11 posts in 5101 days

03-08-2009 11:28 PM

Topic tags/keywords: handrail hand rail handrail miter hand rail miter hand-rail miter

I have one of those almost-round handrails that I’d like to use for a short stair (round but flat along the bottom). ADA guidelines indicate the rail needs to follow the plane of each landing; so that means the rail starts horizontal on the lower landing, then follows the stairs, then goes horizontal again at the top of the stairs. In addition, I want to put returns on the ends so the rail dead-ends into the wall on both ends.

How the heck do I go about figuring the miters for this?
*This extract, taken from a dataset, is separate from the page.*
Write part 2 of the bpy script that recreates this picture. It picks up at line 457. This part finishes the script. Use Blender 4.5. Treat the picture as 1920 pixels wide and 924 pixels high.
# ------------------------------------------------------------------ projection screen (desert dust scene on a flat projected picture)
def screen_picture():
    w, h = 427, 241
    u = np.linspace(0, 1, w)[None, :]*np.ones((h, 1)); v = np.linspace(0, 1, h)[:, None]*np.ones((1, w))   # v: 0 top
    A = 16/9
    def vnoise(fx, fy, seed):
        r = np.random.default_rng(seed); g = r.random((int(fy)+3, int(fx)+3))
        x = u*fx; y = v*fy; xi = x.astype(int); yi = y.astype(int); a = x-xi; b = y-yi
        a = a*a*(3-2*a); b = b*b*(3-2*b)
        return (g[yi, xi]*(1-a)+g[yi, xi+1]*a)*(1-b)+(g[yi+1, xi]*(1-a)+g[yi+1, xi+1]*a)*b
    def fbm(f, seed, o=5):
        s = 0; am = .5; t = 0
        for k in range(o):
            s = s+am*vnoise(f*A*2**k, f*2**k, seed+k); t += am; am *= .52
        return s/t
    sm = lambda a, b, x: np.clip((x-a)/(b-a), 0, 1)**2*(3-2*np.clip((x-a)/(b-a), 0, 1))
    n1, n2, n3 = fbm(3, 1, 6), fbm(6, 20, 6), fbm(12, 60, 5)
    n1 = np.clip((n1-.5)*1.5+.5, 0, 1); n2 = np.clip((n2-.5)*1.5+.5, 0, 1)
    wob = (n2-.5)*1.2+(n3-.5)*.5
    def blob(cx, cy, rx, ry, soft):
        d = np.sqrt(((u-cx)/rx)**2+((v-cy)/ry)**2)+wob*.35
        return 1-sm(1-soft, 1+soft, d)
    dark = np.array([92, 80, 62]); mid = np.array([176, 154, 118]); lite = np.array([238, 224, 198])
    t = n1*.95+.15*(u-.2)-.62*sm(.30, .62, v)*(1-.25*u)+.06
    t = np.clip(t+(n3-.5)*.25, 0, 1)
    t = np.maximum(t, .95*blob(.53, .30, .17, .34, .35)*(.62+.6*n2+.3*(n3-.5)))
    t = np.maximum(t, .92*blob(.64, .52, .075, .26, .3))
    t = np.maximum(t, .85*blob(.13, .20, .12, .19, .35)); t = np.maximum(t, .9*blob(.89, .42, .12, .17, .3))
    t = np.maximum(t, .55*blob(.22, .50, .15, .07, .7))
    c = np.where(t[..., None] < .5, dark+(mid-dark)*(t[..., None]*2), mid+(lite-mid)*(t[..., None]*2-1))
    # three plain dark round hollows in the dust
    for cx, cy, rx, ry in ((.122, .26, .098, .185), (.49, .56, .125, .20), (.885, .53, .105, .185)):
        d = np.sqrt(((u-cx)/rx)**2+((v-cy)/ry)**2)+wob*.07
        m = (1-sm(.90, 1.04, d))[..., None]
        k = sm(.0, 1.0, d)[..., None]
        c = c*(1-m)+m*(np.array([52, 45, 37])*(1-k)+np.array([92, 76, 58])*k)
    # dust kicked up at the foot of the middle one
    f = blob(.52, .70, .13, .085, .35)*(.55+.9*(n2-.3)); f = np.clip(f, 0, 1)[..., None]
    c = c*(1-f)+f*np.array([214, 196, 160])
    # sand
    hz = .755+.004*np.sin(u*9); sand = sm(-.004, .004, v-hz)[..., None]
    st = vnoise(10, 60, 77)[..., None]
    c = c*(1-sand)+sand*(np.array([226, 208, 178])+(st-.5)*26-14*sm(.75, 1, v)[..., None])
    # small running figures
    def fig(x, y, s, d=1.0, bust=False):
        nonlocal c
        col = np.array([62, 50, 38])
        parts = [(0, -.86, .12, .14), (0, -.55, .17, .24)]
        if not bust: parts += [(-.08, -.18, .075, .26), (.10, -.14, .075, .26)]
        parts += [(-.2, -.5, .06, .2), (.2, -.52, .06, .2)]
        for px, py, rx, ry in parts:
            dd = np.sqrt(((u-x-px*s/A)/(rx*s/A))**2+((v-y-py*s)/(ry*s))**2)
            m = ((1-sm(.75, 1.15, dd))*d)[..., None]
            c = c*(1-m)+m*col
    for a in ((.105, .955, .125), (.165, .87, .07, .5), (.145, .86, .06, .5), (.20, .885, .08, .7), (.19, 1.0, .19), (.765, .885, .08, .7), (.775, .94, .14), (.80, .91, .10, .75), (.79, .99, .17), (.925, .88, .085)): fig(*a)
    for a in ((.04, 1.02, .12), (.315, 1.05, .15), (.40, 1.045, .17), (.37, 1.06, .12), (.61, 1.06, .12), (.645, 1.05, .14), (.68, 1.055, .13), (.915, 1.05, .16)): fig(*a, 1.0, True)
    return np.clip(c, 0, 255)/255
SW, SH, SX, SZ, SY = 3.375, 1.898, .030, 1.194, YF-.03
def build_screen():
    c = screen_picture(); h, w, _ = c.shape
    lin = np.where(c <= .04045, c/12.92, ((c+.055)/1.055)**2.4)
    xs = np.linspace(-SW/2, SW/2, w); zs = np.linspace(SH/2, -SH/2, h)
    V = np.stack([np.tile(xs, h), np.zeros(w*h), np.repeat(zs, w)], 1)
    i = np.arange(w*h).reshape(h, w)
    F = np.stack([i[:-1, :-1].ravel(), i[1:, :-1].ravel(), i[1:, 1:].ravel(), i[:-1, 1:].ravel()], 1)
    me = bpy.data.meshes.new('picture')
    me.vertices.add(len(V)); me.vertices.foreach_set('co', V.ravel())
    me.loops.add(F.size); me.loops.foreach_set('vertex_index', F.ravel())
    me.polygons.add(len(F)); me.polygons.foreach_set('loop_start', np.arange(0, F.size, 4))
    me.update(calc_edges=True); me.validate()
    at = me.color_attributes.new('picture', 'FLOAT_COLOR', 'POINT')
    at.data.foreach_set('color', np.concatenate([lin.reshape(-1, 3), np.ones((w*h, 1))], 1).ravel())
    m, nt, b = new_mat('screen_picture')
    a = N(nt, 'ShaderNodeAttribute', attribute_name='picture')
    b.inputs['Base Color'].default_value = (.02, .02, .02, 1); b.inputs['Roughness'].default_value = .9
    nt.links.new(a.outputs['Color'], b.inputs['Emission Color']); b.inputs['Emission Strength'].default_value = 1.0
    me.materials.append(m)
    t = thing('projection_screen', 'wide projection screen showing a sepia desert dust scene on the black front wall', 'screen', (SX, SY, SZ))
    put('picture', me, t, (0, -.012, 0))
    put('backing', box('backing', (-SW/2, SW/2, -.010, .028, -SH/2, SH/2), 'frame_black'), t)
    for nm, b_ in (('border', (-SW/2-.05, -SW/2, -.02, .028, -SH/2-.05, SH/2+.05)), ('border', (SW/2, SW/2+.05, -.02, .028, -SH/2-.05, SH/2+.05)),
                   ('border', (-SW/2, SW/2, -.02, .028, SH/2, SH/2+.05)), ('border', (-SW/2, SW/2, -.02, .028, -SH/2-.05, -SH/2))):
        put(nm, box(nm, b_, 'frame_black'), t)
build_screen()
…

The angle on the stairs I’m assuming should be a half-angle between the horizontal and angle for the stairs; then the return is a regular miter at 45 degrees?

And how can I make these miters strong enough to support an adult..?

View SteveB's profile


8 posts in 5079 days

03-09-2009 05:02 AM

You’re correct about the angles—half the rise/run of the stairs; 45 degrees for the return.

Make the individual handrails strong enough without the miters, then fasten them together. I’ve seen residential installations where the rails are just glued and nailed together. That’s strong enough, but ADA may have more stringent regulations. You can put some screws in from the bottom if you like.

The returns are purely cosmetic, other than keeping people from catching bag straps—and they still catch bag straps. Just glue and nail those.

View Dan Lyke's profile

Dan Lyke

331 posts in 5418 days

03-09-2009 07:19 PM

On “strong enough”, the IBC says “200 lbs in any direction”, and last time I checked (which was pre the switchover) that was written into California’s code as well. Given that heavier people seem more prone to falling, I’d go stronger (the last stair rail I put in was detachable, using bed rail hooks, but I still tested it by standing on it and jumping up and down). I believe that most of the cast bronze or brass supports are strong enough by default, though I’d be wary of any of the plated ones. As Steve says, make sure each section is well supported independently.

For joining the sections, you might try to find someone who’s got a Domino to do an easy floating tenon joint in between the rails. Barring that, building a jig that’d let you dowel the joints with something big and beefy doesn’t seem too hard.